— Start —

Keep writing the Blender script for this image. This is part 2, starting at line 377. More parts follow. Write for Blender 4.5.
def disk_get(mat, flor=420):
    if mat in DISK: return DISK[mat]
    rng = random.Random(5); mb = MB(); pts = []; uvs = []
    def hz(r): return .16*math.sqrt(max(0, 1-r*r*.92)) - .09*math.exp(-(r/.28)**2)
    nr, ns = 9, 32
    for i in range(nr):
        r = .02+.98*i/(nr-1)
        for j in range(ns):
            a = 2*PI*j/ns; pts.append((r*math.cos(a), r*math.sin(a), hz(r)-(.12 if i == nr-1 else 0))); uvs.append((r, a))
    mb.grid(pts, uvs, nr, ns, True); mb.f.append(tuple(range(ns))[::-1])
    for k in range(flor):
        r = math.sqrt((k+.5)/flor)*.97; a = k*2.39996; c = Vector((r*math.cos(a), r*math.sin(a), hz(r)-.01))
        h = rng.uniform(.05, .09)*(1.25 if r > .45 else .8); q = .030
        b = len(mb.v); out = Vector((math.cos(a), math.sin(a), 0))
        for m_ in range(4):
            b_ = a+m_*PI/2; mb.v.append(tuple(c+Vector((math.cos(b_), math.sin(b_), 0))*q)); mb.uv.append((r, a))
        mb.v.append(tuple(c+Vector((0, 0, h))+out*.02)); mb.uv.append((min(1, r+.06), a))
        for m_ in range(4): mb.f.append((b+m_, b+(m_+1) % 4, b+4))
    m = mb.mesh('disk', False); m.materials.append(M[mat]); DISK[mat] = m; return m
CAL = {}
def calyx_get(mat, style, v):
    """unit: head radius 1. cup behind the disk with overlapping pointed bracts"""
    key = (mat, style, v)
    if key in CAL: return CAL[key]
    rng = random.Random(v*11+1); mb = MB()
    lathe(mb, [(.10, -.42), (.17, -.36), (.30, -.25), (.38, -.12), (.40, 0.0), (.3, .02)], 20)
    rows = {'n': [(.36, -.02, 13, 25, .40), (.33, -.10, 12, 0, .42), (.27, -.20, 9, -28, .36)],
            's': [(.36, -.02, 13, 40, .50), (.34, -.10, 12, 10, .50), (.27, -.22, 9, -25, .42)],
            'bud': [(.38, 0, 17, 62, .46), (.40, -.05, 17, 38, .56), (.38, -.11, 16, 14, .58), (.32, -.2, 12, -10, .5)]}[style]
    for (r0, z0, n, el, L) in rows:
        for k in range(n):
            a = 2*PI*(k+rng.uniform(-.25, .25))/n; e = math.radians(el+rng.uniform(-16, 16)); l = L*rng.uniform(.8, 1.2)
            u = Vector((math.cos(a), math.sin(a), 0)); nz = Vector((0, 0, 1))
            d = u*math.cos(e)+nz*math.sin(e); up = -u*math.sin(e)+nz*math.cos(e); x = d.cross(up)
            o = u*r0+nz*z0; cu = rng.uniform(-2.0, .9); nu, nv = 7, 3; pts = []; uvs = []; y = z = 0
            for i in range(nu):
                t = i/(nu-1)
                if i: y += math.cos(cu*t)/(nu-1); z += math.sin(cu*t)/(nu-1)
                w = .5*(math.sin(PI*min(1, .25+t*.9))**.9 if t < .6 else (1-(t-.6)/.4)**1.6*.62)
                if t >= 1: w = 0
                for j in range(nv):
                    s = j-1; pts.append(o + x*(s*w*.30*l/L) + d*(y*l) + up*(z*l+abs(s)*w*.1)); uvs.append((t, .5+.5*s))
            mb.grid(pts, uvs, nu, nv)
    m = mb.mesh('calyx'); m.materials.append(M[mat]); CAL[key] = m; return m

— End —

Requirement - Output the complete data exactly as written.

Solution to this exercise -
Keep writing the Blender script for this image. This is part 2, starting at line 377. More parts follow. Write for Blender 4.5.
def disk_get(mat, flor=420):
    if mat in DISK: return DISK[mat]
    rng = random.Random(5); mb = MB(); pts = []; uvs = []
    def hz(r): return .16*math.sqrt(max(0, 1-r*r*.92)) - .09*math.exp(-(r/.28)**2)
    nr, ns = 9, 32
    for i in range(nr):
        r = .02+.98*i/(nr-1)
        for j in range(ns):
            a = 2*PI*j/ns; pts.append((r*math.cos(a), r*math.sin(a), hz(r)-(.12 if i == nr-1 else 0))); uvs.append((r, a))
    mb.grid(pts, uvs, nr, ns, True); mb.f.append(tuple(range(ns))[::-1])
    for k in range(flor):
        r = math.sqrt((k+.5)/flor)*.97; a = k*2.39996; c = Vector((r*math.cos(a), r*math.sin(a), hz(r)-.01))
        h = rng.uniform(.05, .09)*(1.25 if r > .45 else .8); q = .030
        b = len(mb.v); out = Vector((math.cos(a), math.sin(a), 0))
        for m_ in range(4):
            b_ = a+m_*PI/2; mb.v.append(tuple(c+Vector((math.cos(b_), math.sin(b_), 0))*q)); mb.uv.append((r, a))
        mb.v.append(tuple(c+Vector((0, 0, h))+out*.02)); mb.uv.append((min(1, r+.06), a))
        for m_ in range(4): mb.f.append((b+m_, b+(m_+1) % 4, b+4))
    m = mb.mesh('disk', False); m.materials.append(M[mat]); DISK[mat] = m; return m
CAL = {}
def calyx_get(mat, style, v):
    """unit: head radius 1. cup behind the disk with overlapping pointed bracts"""
    key = (mat, style, v)
    if key in CAL: return CAL[key]
    rng = random.Random(v*11+1); mb = MB()
    lathe(mb, [(.10, -.42), (.17, -.36), (.30, -.25), (.38, -.12), (.40, 0.0), (.3, .02)], 20)
    rows = {'n': [(.36, -.02, 13, 25, .40), (.33, -.10, 12, 0, .42), (.27, -.20, 9, -28, .36)],
            's': [(.36, -.02, 13, 40, .50), (.34, -.10, 12, 10, .50), (.27, -.22, 9, -25, .42)],
            'bud': [(.38, 0, 17, 62, .46), (.40, -.05, 17, 38, .56), (.38, -.11, 16, 14, .58), (.32, -.2, 12, -10, .5)]}[style]
    for (r0, z0, n, el, L) in rows:
        for k in range(n):
            a = 2*PI*(k+rng.uniform(-.25, .25))/n; e = math.radians(el+rng.uniform(-16, 16)); l = L*rng.uniform(.8, 1.2)
            u = Vector((math.cos(a), math.sin(a), 0)); nz = Vector((0, 0, 1))
            d = u*math.cos(e)+nz*math.sin(e); up = -u*math.sin(e)+nz*math.cos(e); x = d.cross(up)
            o = u*r0+nz*z0; cu = rng.uniform(-2.0, .9); nu, nv = 7, 3; pts = []; uvs = []; y = z = 0
            for i in range(nu):
                t = i/(nu-1)
                if i: y += math.cos(cu*t)/(nu-1); z += math.sin(cu*t)/(nu-1)
                w = .5*(math.sin(PI*min(1, .25+t*.9))**.9 if t < .6 else (1-(t-.6)/.4)**1.6*.62)
                if t >= 1: w = 0
                for j in range(nv):
                    s = j-1; pts.append(o + x*(s*w*.30*l/L) + d*(y*l) + up*(z*l+abs(s)*w*.1)); uvs.append((t, .5+.5*s))
            mb.grid(pts, uvs, nu, nv)
    m = mb.mesh('calyx'); m.materials.append(M[mat]); CAL[key] = m; return m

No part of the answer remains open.